Hoy muchos piensan que el género epistolar es algo a extinguir y que determinadas cartas solo tienen interés en función de conocer mejor una época. Las cartas serían como hojas desgajadas de su tiempo, papeles amarillentos de unos años ya consumidos. Pero una buena parte del Nuevo Testamento son cartas y todavía nos siguen interpelando, e inspirando, dos mil años después. En el caso de Guadalupe, he querido meditar algunas de ellas para convertirlas en tema de oración y reflexión.
Tomo, por ejemplo, este extracto de una carta fechada en Bilbao el 11 de noviembre de 1946, en la que Guadalupe habla de su relación de cercanía con Jesús: “Todo lo que me preocupa se lo digo y me quedo más tranquila. Yo me paso el día pidiendo por lo que me parece más urgente y me da la sensación de que el Señor me oye. Estoy contenta y cuando parece que todo se pone negro, no me desanimo y, efectivamente, al poco rato las cosas se ven de otra manera”.
Es un testimonio de como Dios está muy presente en la vida de esta mujer. Para cualquier cristiano, no existente auténtica vida sobrenatural sin tener conciencia de la presencia de Dios. Desde el momento en que Dios se nos hace presente, y no es algo lejano en las nubes, no hacemos de la vida compartimentos estancos. La unidad de vida, a la que debe aspirar todo cristiano, se alimenta de la presencia de Dios. Con el mismo corazón con que tratamos a los que tenemos al lado, tenemos que tratar a un Dios que se caracteriza, ante todo, por ser padre. A un padre, a una madre se le cuentan las preocupaciones y los proyectos. Esto nos lleva por caminos de infancia espiritual, caminos de abandono que es a la vez seguridad, y la auténtica seguridad siempre produce alegría. Pase lo que pase, la sombra paternal de Dios estará de continuo a nuestro lado.

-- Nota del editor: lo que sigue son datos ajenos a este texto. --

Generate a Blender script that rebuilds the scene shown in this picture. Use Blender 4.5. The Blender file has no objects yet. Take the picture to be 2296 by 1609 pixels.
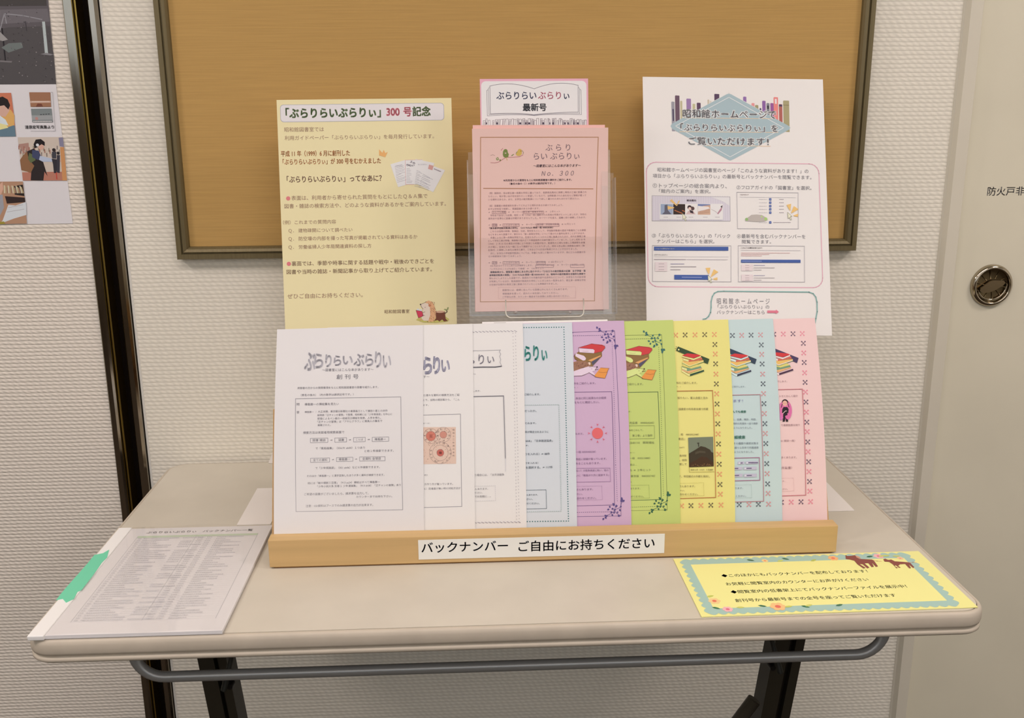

En otra carta, escrita en México D.F. el 24 de abril de 1955, se percibe una vez más la idea de la filiación divina en Guadalupe, que necesariamente desemboca en el amor de un Dios siempre presente: “Puedo asegurarle que, sin altos ni bajos, casi constantemente encuentro a Dios en todo con demasiada naturalidad. Creo que soy muy tranquila. Esa seguridad de Dios en mi camino, junto a mí, me da ilusión en todo, me hace fácil las cosas que antes no me gustaba hacer, de modo que, sin pensarlo, las hago”. Vemos aquí como el amor divino no es tan diferente del amor humano, que acepta privaciones o sacrificios para hacer feliz al amado. Cuando se ama de verdad, pocas cosas resultan excesivamente costosas. Pero esto solo lo puede hacer un corazón grande, de esos que han sabido darse cuenta de que Dios nos ha amado primero.